20 июня 1985 года его привезли обратно в Нью-Йорк, где Уолтер напомнил ему об угрозе двухлетней давности – посадить его в тюрьму, если он нарушит условия сделки, пусть даже умрет и станет призраком. Чувствуя себя виноватым и стремясь укрепить свои отношения с правоохранителями, Доминик признал себя виновным в преступлениях в рамках РИКО: вымогательстве, ростовщичестве, грабежах, торговле наркотиками, а кроме того – в покушении на убийство, а также в участии в убийстве, вызванном местью Нино Винсенту Говернаре. Именно последние два преступления больше всего заинтересовали судью Уильяма К. Коннора, принимавшего его заявление о признании вины.
Отвечая на вопрос Коннора о втором покушении на жизнь жертвы, Доминик сказал:
– У меня был с собой пистолет. Я должен был стрелять, как все остальные, но я этого не сделал.
– Была ли какая-то особая причина, почему вы этого не сделали?
– Да, ваша честь. Я никогда не стрелял ни в кого на улице.
После этого оперативная группа передала Доминика в службу маршалов, которые отнюдь не были рады принять его обратно. Дениз тоже не хотела, чтобы он возвращался, поэтому маршалы отвезли его в Джексонвилл, штат Флорида, но местный маршал решил, что Флорида – слишком «горячий» штат для человека из Нью-Йорка, и отправил его к другому маршалу в Спрингфилд, штат Иллинойс. Тот, однако, сверился со своим компьютером и узнал, что там находится еще один свидетель – участник программы, который мог знать Доминика, поэтому он отправил его к маршалу в Бирмингем, штат Алабама.

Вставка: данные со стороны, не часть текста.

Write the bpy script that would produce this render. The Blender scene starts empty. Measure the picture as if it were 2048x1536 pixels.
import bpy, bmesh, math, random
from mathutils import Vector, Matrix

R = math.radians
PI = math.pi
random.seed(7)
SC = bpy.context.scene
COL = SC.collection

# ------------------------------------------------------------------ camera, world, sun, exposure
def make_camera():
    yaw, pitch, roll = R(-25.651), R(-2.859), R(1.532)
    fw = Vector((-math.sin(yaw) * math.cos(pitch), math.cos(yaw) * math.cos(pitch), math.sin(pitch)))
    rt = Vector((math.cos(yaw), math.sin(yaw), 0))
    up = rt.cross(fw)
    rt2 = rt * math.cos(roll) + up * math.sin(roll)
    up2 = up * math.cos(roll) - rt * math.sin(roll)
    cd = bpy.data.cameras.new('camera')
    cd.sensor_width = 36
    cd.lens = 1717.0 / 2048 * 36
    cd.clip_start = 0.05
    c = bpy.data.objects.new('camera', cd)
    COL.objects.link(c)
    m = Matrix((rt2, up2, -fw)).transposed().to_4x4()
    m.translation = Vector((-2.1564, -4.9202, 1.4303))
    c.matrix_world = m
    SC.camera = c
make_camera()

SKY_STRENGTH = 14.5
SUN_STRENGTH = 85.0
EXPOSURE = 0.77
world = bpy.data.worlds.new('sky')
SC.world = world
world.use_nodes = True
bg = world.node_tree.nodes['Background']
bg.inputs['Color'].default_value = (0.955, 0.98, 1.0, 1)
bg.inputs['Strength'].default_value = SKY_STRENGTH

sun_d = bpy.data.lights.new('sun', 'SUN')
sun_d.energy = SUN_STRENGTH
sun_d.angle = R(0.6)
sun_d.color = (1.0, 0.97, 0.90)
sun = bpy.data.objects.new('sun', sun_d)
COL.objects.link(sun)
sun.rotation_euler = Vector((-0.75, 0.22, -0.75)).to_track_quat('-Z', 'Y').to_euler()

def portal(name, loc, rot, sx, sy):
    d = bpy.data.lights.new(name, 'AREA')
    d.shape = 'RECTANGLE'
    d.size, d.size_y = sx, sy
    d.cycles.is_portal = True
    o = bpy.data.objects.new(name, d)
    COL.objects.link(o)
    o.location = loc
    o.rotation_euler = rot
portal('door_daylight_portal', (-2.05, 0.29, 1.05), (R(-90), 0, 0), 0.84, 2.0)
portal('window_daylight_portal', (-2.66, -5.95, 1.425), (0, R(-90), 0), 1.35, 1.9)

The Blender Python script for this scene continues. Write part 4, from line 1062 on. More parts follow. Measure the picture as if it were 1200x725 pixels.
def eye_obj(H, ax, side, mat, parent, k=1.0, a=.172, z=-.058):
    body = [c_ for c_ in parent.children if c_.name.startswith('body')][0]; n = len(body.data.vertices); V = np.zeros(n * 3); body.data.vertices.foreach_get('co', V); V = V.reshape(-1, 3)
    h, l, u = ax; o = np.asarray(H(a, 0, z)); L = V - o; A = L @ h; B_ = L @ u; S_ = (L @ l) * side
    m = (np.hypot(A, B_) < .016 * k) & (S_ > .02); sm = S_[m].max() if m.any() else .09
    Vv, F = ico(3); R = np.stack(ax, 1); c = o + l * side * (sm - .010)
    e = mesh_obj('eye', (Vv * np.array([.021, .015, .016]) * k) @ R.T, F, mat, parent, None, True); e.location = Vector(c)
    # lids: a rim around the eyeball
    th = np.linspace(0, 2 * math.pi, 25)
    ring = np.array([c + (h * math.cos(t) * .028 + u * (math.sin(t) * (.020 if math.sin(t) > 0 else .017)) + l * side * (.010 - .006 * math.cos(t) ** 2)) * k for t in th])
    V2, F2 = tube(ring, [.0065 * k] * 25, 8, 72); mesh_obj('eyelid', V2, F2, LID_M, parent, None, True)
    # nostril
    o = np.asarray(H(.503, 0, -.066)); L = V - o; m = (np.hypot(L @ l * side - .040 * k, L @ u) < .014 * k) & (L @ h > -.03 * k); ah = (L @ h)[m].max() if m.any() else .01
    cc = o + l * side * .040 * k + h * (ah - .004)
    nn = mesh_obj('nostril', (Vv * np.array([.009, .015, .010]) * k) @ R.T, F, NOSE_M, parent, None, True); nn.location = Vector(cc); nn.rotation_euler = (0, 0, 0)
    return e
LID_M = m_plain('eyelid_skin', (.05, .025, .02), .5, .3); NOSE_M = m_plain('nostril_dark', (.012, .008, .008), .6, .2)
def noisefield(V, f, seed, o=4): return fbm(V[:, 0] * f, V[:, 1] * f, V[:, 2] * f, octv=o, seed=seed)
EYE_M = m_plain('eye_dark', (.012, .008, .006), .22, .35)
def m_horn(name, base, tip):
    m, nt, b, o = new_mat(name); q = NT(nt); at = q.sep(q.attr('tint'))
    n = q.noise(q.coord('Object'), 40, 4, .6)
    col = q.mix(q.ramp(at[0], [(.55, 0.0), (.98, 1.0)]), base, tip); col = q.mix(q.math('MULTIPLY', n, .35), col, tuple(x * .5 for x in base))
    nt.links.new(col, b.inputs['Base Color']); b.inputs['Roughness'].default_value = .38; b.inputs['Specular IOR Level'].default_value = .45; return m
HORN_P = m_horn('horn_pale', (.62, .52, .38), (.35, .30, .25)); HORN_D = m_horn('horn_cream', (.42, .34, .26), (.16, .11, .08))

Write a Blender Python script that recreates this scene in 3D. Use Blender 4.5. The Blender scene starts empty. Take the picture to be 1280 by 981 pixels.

Все эти переезды лишь ухудшили моральное состояние Доминика. Ему было так страшно и одиноко, как никогда раньше. Каждый вечер он звонил Камарии и другим своим детям, чтобы пообщаться и попытаться вернуть Дениз.
– Наша семья разрывается на части. Давай попробуем все наладить.
Дениз не поддавалась.
– Я просто хочу, чтобы меня оставили в покое.
– Ты думаешь, я дурью маюсь в этих поездках туда-сюда с правительством? Думаешь, Уолтер Мэк позволил бы мне валять дурака?